TASK GOAL:
Exactly repeat the material, dropping every picture from the copy.

RECORDED INFORMATION:
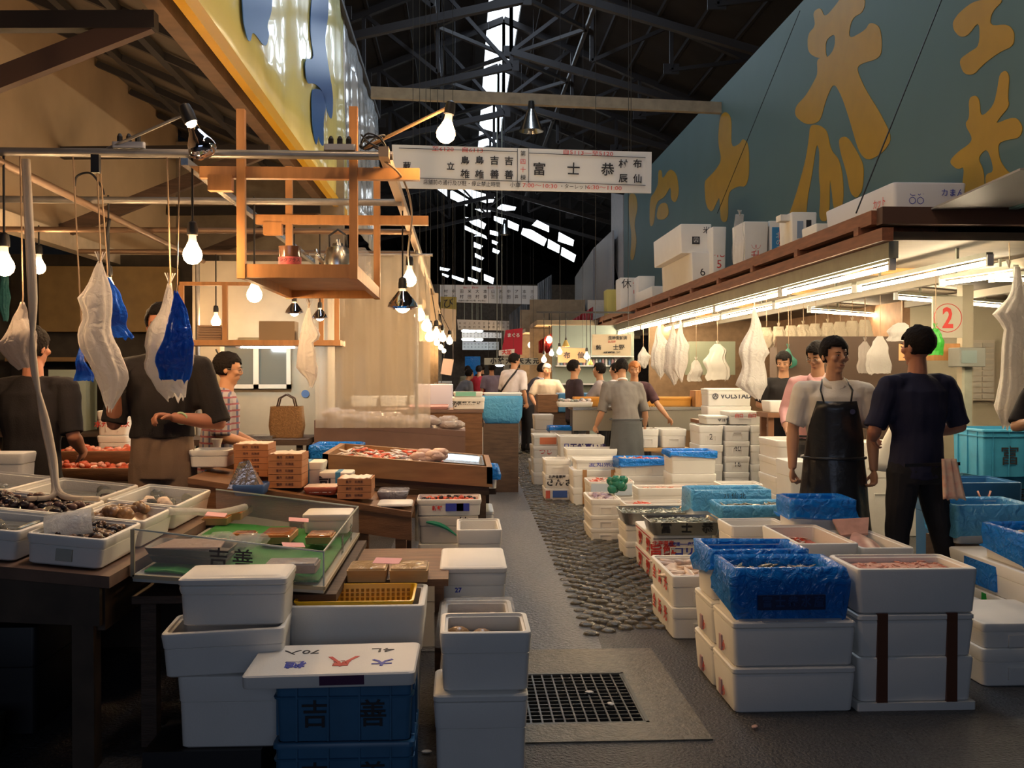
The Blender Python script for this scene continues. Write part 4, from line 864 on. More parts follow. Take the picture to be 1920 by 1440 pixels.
b = MB(); b.add([(-1.25, -.86, .68), (1.05, -.86, .55), (1.05, -.83, .55), (-1.25, -.83, .68), (-1.25, -.86, zt1(-3.65)-.052), (1.05, -.86, zt1(-1.35)-.052), (1.05, -.83, zt1(-1.35)-.052), (-1.25, -.83, zt1(-3.65)-.052)], [(0,3,2,1),(4,5,6,7),(0,1,5,4),(1,2,6,5),(2,3,7,6),(3,0,4,7)]); b.build('apron_board', TBW, t)
MB().box(1.02, 1.05, -.8, .85, .52, .69).build('apron_board', TBW, t)
MB().box(-1.3, 1.0, .90, .93, 0, .69).build('light_block_board', TBW, t)  # board added at the rear to stop light passing under the table
for x, y in ((-.6, -.8), (.98, -.8), (-.6, .85), (.98, .85)): MB().box(x-.04, x+.04, y-.04, y+.04, 0, .66).build('leg', TBW, t)
def tank(x0, x1, y0, y1, label, h=.115, m=FOAM, **k):
    o = foam('foam_tank', x0, x1, y0, y1, 0, h, label, m=m, wall=.02, handle=None, **k); xc = (x0+x1)/2; o.location.z = zt1(xc) + .001; o.rotation_euler = (0, math.atan(TT), 0); return o
tk = tank(-1.64, -1.345, 3.86, 4.30, 'nearest foam tank of small dark whelks with a clear scoop dish')
patch(tk, -.03, .03, .02, .065, mat('grey_sticker', (.42, .42, .36), .6))
heap('whelk_pile', tk, BRN2, 'small dark glossy whelks filling the nearest foam tank', 'shellfish', 190, 'shell', .80, .022, seed=51, size=.032, m2=BRN)
tk2 = tank(-2.16, -1.66, 3.86, 4.30, 'foam tank at the left edge with a few silver fish in water', cat='foam tank')
heap('fish_pile', tk2, WATER, 'water with a few thin fish in the left edge tank', 'fish', 8, 'fish', .7, .004, seed=52, size=.07, m2=SILV)
tk3 = tank(-1.64, -1.345, 4.33, 4.78, 'foam tank of brown turban shells in a clear liner, behind the whelks')
heap('turban_shell_pile', tk3, BRN, 'large brown turban shells in the tank behind the whelks', 'shellfish', 22, 'shell', .8, .03, seed=53, size=.075, xr=(0, .75), m2=mat('tan_shell', (.42, .22, .10), .25, noise_amt=.5, nscale=40))
tk4 = tank(-2.16, -1.66, 4.33, 4.78, 'long foam tank heaped with dark spiny shells under the white hoses')
heap('shell_pile', tk4, BRN2, 'heap of dark spiny shells where the white hoses end', 'shellfish', 130, 'shell', .9, .035, seed=54, size=.04, m2=mat('purple_shell', (.10, .045, .04), .4))
tk5 = tank(-1.68, -1.345, 4.82, 5.48, 'foam tank of clear water at the back right corner of the shellfish table', m=FOAM)
heap('water_surface', tk5, WATER, 'clear water with pale clams in the back right tank', 'water', 14, 'shell', .6, .003, seed=55, size=.06, m2=FLESH)
tk6 = tank(-2.1, -1.70, 4.82, 5.4, 'cream foam tank with one dark fish, back row middle', m=FOAMD)
heap('water_surface', tk6, WATER, 'water with a dark fish in the back row middle tank', 'water', 3, 'shell', .55, .003, seed=56, size=.10, m2=BRN2)
tk7 = tank(-2.6, -2.12, 4.82, 5.4, 'cream foam tank of bubbling water in the back row, left', m=FOAMD)
heap('water_surface', tk7, WATER, 'bubbling water in the back row left tank', 'water', 20, 'shell', .6, .006, seed=57, size=.02, m2=ICE)
tk8 = tank(-2.75, -2.19, 4.33, 4.78, 'cream foam tank of water at the left edge, second row', m=FOAMD)
tk8.rotation_euler = tk8.rotation_euler
foam('foam_box', -2.62, -2.30, 5.42, 5.62, zt1(-2.46)+.04, zt1(-2.46)+.2, 'plain foam box standing at the back left of the shellfish tanks', handle=None, m=FOAMD, open_=False)
# clear scoop dish on the whelks
p = Vector((-1.52, 4.02, tk.location.z + .11))
b = MB(); L = []
for k in range(15):
    a = math.pi*k/14; L.append((math.cos(a)*.075, math.sin(a)*.075))
vs = []; 
for x_ in (-.085, .085):
    for (cx_, cz_) in L: vs.append((x_, cx_, cz_))
b.add(vs, [(i, i+1, 16+i, 15+i) for i in range(14)]); b.add([(-.085, *q) for q in L], [tuple(range(15))])
tag(b.build('scoop_dish', film('clear_dish_film', (.8, .82, .85), .06, .1, clear=.55, bump=.3, bscale=40), loc=p, rot=(R(10), R(-8), R(15)), solid=.003, smooth='all'), 'ribbed clear plastic scoop dish lying on the dark whelks', 'dish')
cable('white_tube', [(-1.345, 4.70, .86), (-1.28, 4.85, .84), (-1.2, 5.1, .80), (-1.12, 5.3, .80)], .018, film('frosted_film', (.7, .7, .7), .3, .4, clear=.4), 'rolled clear plastic sheet lying between tanks and glass case', cat='sheet')
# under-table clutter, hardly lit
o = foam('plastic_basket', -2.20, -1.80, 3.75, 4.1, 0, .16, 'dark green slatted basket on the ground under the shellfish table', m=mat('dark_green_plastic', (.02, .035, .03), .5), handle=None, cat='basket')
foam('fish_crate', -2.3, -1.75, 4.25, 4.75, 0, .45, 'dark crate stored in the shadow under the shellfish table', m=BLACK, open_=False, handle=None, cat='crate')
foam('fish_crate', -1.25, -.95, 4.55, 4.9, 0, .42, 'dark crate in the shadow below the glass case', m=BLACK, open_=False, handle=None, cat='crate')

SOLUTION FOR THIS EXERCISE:
The Blender Python script for this scene continues. Write part 4, from line 864 on. More parts follow. Take the picture to be 1920 by 1440 pixels.
b = MB(); b.add([(-1.25, -.86, .68), (1.05, -.86, .55), (1.05, -.83, .55), (-1.25, -.83, .68), (-1.25, -.86, zt1(-3.65)-.052), (1.05, -.86, zt1(-1.35)-.052), (1.05, -.83, zt1(-1.35)-.052), (-1.25, -.83, zt1(-3.65)-.052)], [(0,3,2,1),(4,5,6,7),(0,1,5,4),(1,2,6,5),(2,3,7,6),(3,0,4,7)]); b.build('apron_board', TBW, t)
MB().box(1.02, 1.05, -.8, .85, .52, .69).build('apron_board', TBW, t)
MB().box(-1.3, 1.0, .90, .93, 0, .69).build('light_block_board', TBW, t)  # board added at the rear to stop light passing under the table
for x, y in ((-.6, -.8), (.98, -.8), (-.6, .85), (.98, .85)): MB().box(x-.04, x+.04, y-.04, y+.04, 0, .66).build('leg', TBW, t)
def tank(x0, x1, y0, y1, label, h=.115, m=FOAM, **k):
    o = foam('foam_tank', x0, x1, y0, y1, 0, h, label, m=m, wall=.02, handle=None, **k); xc = (x0+x1)/2; o.location.z = zt1(xc) + .001; o.rotation_euler = (0, math.atan(TT), 0); return o
tk = tank(-1.64, -1.345, 3.86, 4.30, 'nearest foam tank of small dark whelks with a clear scoop dish')
patch(tk, -.03, .03, .02, .065, mat('grey_sticker', (.42, .42, .36), .6))
heap('whelk_pile', tk, BRN2, 'small dark glossy whelks filling the nearest foam tank', 'shellfish', 190, 'shell', .80, .022, seed=51, size=.032, m2=BRN)
tk2 = tank(-2.16, -1.66, 3.86, 4.30, 'foam tank at the left edge with a few silver fish in water', cat='foam tank')
heap('fish_pile', tk2, WATER, 'water with a few thin fish in the left edge tank', 'fish', 8, 'fish', .7, .004, seed=52, size=.07, m2=SILV)
tk3 = tank(-1.64, -1.345, 4.33, 4.78, 'foam tank of brown turban shells in a clear liner, behind the whelks')
heap('turban_shell_pile', tk3, BRN, 'large brown turban shells in the tank behind the whelks', 'shellfish', 22, 'shell', .8, .03, seed=53, size=.075, xr=(0, .75), m2=mat('tan_shell', (.42, .22, .10), .25, noise_amt=.5, nscale=40))
tk4 = tank(-2.16, -1.66, 4.33, 4.78, 'long foam tank heaped with dark spiny shells under the white hoses')
heap('shell_pile', tk4, BRN2, 'heap of dark spiny shells where the white hoses end', 'shellfish', 130, 'shell', .9, .035, seed=54, size=.04, m2=mat('purple_shell', (.10, .045, .04), .4))
tk5 = tank(-1.68, -1.345, 4.82, 5.48, 'foam tank of clear water at the back right corner of the shellfish table', m=FOAM)
heap('water_surface', tk5, WATER, 'clear water with pale clams in the back right tank', 'water', 14, 'shell', .6, .003, seed=55, size=.06, m2=FLESH)
tk6 = tank(-2.1, -1.70, 4.82, 5.4, 'cream foam tank with one dark fish, back row middle', m=FOAMD)
heap('water_surface', tk6, WATER, 'water with a dark fish in the back row middle tank', 'water', 3, 'shell', .55, .003, seed=56, size=.10, m2=BRN2)
tk7 = tank(-2.6, -2.12, 4.82, 5.4, 'cream foam tank of bubbling water in the back row, left', m=FOAMD)
heap('water_surface', tk7, WATER, 'bubbling water in the back row left tank', 'water', 20, 'shell', .6, .006, seed=57, size=.02, m2=ICE)
tk8 = tank(-2.75, -2.19, 4.33, 4.78, 'cream foam tank of water at the left edge, second row', m=FOAMD)
tk8.rotation_euler = tk8.rotation_euler
foam('foam_box', -2.62, -2.30, 5.42, 5.62, zt1(-2.46)+.04, zt1(-2.46)+.2, 'plain foam box standing at the back left of the shellfish tanks', handle=None, m=FOAMD, open_=False)
# clear scoop dish on the whelks
p = Vector((-1.52, 4.02, tk.location.z + .11))
b = MB(); L = []
for k in range(15):
    a = math.pi*k/14; L.append((math.cos(a)*.075, math.sin(a)*.075))
vs = []; 
for x_ in (-.085, .085):
    for (cx_, cz_) in L: vs.append((x_, cx_, cz_))
b.add(vs, [(i, i+1, 16+i, 15+i) for i in range(14)]); b.add([(-.085, *q) for q in L], [tuple(range(15))])
tag(b.build('scoop_dish', film('clear_dish_film', (.8, .82, .85), .06, .1, clear=.55, bump=.3, bscale=40), loc=p, rot=(R(10), R(-8), R(15)), solid=.003, smooth='all'), 'ribbed clear plastic scoop dish lying on the dark whelks', 'dish')
cable('white_tube', [(-1.345, 4.70, .86), (-1.28, 4.85, .84), (-1.2, 5.1, .80), (-1.12, 5.3, .80)], .018, film('frosted_film', (.7, .7, .7), .3, .4, clear=.4), 'rolled clear plastic sheet lying between tanks and glass case', cat='sheet')
# under-table clutter, hardly lit
o = foam('plastic_basket', -2.20, -1.80, 3.75, 4.1, 0, .16, 'dark green slatted basket on the ground under the shellfish table', m=mat('dark_green_plastic', (.02, .035, .03), .5), handle=None, cat='basket')
foam('fish_crate', -2.3, -1.75, 4.25, 4.75, 0, .45, 'dark crate stored in the shadow under the shellfish table', m=BLACK, open_=False, handle=None, cat='crate')
foam('fish_crate', -1.25, -.95, 4.55, 4.9, 0, .42, 'dark crate in the shadow below the glass case', m=BLACK, open_=False, handle=None, cat='crate')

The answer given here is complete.